Ein Vertreter der Gruppe der sogenannten Silowiki (Personen mit Geheimdienst-, Polizei oder Militärhintergrund) als Premierminister ist nur schwer vorstellbar. Dies würde die Chancen von beispielsweise Alexej Djumin, Gouverneur des Gebietes Tula, oder Dmitri Mironow, Gouverneur des Gebietes Jaroslawl, mindern. Denn gegenüber den Silowiki verfolgt die russische Führung die Politik des „Teile-und-herrsche“ mit der Zielsetzung eine Konsolidierung der Silowiki rund um eine andere politische Figur als Wladimir Putin zu verhindern. Selbst offen ausgetragene Konflikte innerhalb dieser heterogenen Gruppe (wie beispielsweise zwischen Inlandsgeheimdienst und Ermittlungskomitee) werden vom Kreml geduldet, ja zeitweise bewusst gefördert. Zu groß erschiene aus der Sicht Kremls die Gefahr die Führungsrolle, somit die Kontrolle über diese Gruppe an einen jüngeren potentiellen Kronprinzen zu verlieren und eine Palastrevolte zu riskieren.
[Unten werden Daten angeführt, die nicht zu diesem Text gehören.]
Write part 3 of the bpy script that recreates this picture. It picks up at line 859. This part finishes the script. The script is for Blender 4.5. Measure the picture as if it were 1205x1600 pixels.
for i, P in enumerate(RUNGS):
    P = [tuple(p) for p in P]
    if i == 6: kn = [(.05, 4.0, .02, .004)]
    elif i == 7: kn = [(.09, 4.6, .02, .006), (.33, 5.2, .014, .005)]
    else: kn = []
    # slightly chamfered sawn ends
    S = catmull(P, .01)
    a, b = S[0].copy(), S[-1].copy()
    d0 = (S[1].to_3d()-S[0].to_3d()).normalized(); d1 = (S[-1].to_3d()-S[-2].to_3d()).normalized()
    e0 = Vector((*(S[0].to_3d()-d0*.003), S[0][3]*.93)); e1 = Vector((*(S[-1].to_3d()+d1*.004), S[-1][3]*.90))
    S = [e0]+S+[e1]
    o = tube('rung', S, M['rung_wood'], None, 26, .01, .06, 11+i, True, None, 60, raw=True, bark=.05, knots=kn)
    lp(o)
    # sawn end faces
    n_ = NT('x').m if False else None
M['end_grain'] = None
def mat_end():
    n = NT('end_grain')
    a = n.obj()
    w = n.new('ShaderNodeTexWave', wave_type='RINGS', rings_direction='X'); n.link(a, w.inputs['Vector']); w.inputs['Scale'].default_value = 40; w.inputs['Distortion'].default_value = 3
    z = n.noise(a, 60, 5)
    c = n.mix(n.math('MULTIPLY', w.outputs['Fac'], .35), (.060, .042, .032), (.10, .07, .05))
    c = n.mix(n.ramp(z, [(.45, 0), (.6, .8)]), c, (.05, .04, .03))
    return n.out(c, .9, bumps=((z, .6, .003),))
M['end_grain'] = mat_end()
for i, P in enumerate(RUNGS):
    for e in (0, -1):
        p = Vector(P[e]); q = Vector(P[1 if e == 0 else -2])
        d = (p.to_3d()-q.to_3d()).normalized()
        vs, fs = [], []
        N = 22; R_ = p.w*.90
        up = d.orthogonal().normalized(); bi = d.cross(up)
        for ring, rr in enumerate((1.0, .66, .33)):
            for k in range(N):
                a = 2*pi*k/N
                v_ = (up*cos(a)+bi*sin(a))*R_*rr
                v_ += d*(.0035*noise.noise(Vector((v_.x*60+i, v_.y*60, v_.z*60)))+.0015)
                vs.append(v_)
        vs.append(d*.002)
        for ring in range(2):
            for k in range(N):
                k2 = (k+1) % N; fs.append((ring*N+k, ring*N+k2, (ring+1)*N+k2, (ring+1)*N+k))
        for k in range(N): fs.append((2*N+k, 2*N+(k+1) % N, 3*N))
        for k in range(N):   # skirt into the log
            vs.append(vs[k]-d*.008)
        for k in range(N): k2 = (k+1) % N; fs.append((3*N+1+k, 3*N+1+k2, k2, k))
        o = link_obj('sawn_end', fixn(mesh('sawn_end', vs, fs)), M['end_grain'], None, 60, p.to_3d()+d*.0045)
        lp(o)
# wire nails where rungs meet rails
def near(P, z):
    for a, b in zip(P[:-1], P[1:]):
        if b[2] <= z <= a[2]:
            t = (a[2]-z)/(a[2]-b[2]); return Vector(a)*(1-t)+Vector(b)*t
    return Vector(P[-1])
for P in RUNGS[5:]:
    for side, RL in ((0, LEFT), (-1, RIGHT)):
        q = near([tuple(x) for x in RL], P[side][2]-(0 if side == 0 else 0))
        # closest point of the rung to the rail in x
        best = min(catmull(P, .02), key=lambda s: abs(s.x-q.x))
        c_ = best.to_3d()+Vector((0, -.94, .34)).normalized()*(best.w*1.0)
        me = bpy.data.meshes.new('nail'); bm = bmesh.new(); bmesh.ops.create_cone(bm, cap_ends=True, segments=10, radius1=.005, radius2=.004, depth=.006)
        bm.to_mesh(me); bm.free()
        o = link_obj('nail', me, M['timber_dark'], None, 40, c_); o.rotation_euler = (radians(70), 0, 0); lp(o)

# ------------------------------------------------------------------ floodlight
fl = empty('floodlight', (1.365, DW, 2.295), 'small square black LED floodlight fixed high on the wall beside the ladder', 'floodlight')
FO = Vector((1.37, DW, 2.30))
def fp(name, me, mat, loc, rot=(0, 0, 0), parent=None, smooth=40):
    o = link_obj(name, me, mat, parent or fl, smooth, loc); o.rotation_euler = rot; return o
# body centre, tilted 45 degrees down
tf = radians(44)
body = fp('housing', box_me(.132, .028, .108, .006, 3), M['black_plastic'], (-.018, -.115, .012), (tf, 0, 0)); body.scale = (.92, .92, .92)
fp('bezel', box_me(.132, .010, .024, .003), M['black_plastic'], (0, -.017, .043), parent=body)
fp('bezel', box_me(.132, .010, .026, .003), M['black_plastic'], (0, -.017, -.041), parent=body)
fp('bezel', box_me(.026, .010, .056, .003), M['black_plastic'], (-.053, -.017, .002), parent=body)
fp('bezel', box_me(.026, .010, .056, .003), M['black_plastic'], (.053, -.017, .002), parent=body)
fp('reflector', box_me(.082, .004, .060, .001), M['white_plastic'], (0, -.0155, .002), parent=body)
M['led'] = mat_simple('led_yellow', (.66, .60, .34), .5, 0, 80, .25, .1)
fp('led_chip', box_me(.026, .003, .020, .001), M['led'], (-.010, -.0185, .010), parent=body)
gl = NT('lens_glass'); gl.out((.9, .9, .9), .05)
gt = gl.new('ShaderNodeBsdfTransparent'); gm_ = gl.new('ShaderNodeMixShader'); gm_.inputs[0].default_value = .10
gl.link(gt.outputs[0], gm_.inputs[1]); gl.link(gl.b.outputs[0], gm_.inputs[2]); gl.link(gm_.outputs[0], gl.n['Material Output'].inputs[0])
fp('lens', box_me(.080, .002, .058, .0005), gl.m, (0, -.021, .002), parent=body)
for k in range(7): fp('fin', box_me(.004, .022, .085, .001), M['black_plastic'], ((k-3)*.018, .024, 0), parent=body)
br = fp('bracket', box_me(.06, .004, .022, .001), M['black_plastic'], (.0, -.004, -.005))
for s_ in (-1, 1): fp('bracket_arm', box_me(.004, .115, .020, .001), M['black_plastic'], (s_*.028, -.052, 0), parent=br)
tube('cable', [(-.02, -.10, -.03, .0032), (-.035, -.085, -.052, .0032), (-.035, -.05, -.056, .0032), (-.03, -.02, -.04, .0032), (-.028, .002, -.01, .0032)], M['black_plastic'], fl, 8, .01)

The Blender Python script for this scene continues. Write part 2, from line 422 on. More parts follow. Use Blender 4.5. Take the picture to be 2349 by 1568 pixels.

Aber auch einst als Kronprinz gehandelter Dmitri Medwedew sollte trotz seiner ruhmlosen Absetzung im vergangenen Januar nicht abgeschrieben werden. Der eigens für Dmitri Medwedew geschaffene Posten des stellvertretenden Leiters des Sicherheitsrates sieht auf den ersten Blick nach einer klaren Degradierung, bestenfalls einem vorübergehenden Versorgungsposten, aus. Dieser Eindruck täuscht aber. Angesichts des tiefen Vertrauen- und Loyalitätsverhältnisses zwischen Putin und seinem ehemaligen Premierminister dürfte Medwedew für höhere Weihen bestimmt sein und wird in den kommenden Jahren den Machttransit eng mitbegleiten. Derzeit positioniert er sich – medial wie innerelitär – als einen gemäßigten liberalen Politiker mit einem systemischen, ganzheitlichen Blick auf die internen und externen Probleme Russlands, einen Befürworter multilateraler internationaler Kooperationen und Institutionen sowie einen Vertreter strategischer Partnerschaft mit China und einer pragmatischen, interessenbasierten Partnerschaft mit der EU.
Alles bleibt anders
Bedeutet die Verfassungsreform politischen Stillstand in Russland? Nicht unbedingt. Die Frage des Machttransits hin zu einem Post-Putin Russland beschränkt sich nicht auf die Person Putins oder einen einzelnen Nachfolger. Eine ganze Nachfolgergeneration bezieht gerade in Russland machtpolitisch auf unterschiedlichen Ebenen Stellung. Mit jedem Tag gewinnt die Nachfolgergeneration an Stärke, Profil und Einfluss. Ganz im Sinne des laufenden Generationenwechsels sind die Vertreter der neuen Generation junger Technokraten (z.B. Anton Alichanow, Gouverneur des Gebietes Kaliningrad, Anton Wajno, Vorsitzender der Präsidialadministration, oder auch Aisen Nikolaew, Oberhaupt der Republik Jakutien) bereits heute in wichtige Positionen zu finden, werden in den kommenden Jahren sowohl den Posten des Premierministers als auch einige Ministerien übernehmen und entscheidenden Einfluss auf die Geschicke des Staates über den mit zusätzlichen Kompetenzen ausgestatteten Staatsrat ausüben.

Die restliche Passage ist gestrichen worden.